# Exercise
Retype, exactly as they stand, the lines from the start of the data to the line that contains "PI = math.pi", both ends included. Leave the pictures out.
+-------+
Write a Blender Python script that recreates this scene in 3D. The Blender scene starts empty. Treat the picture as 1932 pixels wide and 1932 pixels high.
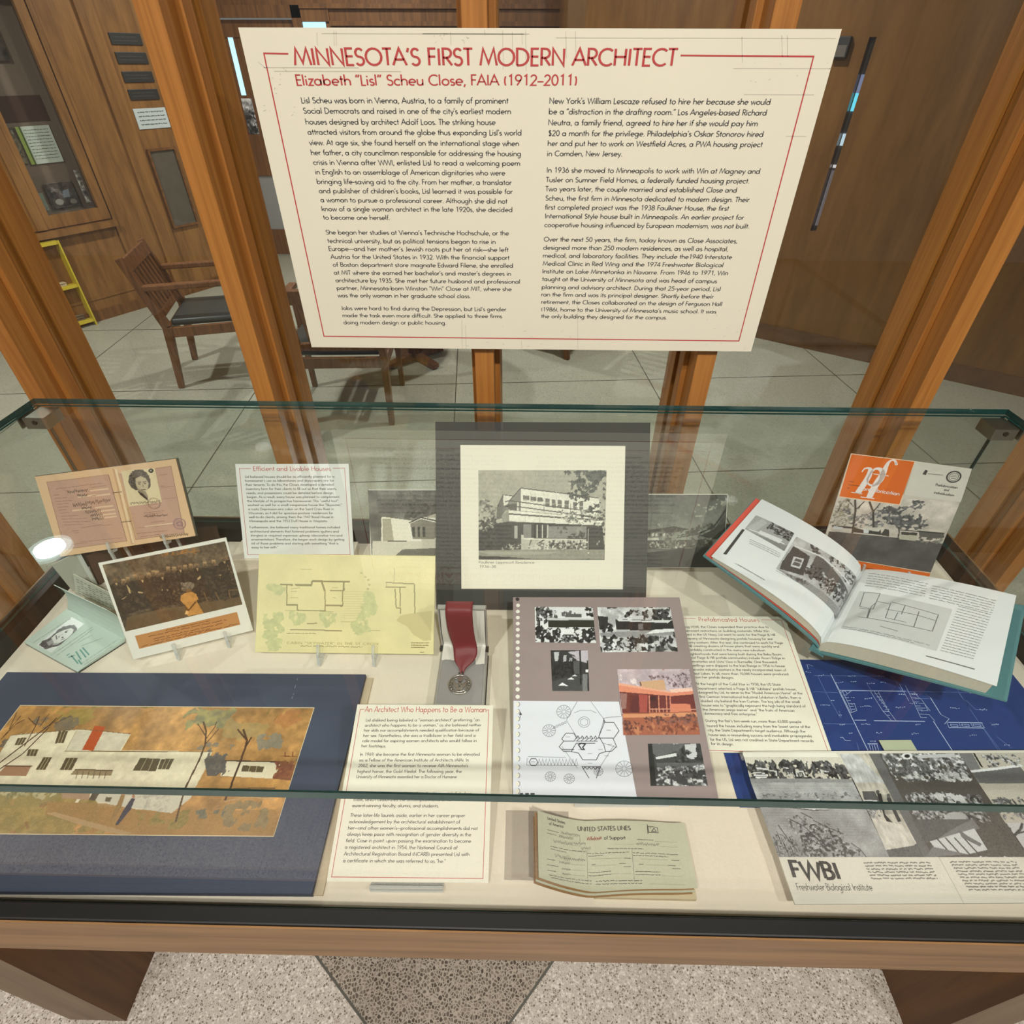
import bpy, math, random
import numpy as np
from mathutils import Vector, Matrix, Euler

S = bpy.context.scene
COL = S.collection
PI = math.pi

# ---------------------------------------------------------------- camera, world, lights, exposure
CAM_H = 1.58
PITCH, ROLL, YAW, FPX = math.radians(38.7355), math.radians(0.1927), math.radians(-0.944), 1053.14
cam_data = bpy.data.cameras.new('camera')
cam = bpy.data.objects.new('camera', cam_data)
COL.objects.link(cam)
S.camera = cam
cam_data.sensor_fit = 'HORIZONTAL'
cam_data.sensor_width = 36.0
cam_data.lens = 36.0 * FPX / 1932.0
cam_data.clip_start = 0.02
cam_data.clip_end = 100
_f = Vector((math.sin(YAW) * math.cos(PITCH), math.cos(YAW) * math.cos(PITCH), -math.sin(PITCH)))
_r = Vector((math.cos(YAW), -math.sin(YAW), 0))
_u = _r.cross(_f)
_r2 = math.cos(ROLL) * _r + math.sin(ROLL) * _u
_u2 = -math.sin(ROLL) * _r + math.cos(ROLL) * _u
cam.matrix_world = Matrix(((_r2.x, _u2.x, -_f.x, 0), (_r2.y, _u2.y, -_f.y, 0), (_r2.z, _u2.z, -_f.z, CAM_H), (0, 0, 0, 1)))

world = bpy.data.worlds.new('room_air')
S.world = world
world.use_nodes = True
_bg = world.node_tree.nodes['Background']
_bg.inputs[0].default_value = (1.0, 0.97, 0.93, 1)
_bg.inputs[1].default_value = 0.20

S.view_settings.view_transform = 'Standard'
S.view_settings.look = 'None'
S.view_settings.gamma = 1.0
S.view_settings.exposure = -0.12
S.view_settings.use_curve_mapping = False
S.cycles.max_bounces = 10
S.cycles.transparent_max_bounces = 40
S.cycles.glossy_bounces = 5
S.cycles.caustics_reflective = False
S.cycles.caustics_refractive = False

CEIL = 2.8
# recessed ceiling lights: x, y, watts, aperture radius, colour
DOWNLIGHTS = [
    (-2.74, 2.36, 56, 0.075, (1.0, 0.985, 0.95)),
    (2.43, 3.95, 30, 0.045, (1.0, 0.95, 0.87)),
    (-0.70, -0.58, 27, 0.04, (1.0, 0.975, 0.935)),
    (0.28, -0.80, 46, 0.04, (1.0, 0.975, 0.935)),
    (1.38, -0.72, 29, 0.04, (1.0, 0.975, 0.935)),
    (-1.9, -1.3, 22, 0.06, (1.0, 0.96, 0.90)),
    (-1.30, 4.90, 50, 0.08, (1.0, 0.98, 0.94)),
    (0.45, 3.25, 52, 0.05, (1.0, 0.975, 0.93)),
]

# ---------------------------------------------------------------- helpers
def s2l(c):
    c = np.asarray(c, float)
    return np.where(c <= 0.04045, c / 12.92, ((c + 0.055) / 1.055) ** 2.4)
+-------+
# Right answer
Write a Blender Python script that recreates this scene in 3D. The Blender scene starts empty. Treat the picture as 1932 pixels wide and 1932 pixels high.
import bpy, math, random
import numpy as np
from mathutils import Vector, Matrix, Euler

S = bpy.context.scene
COL = S.collection
PI = math.pi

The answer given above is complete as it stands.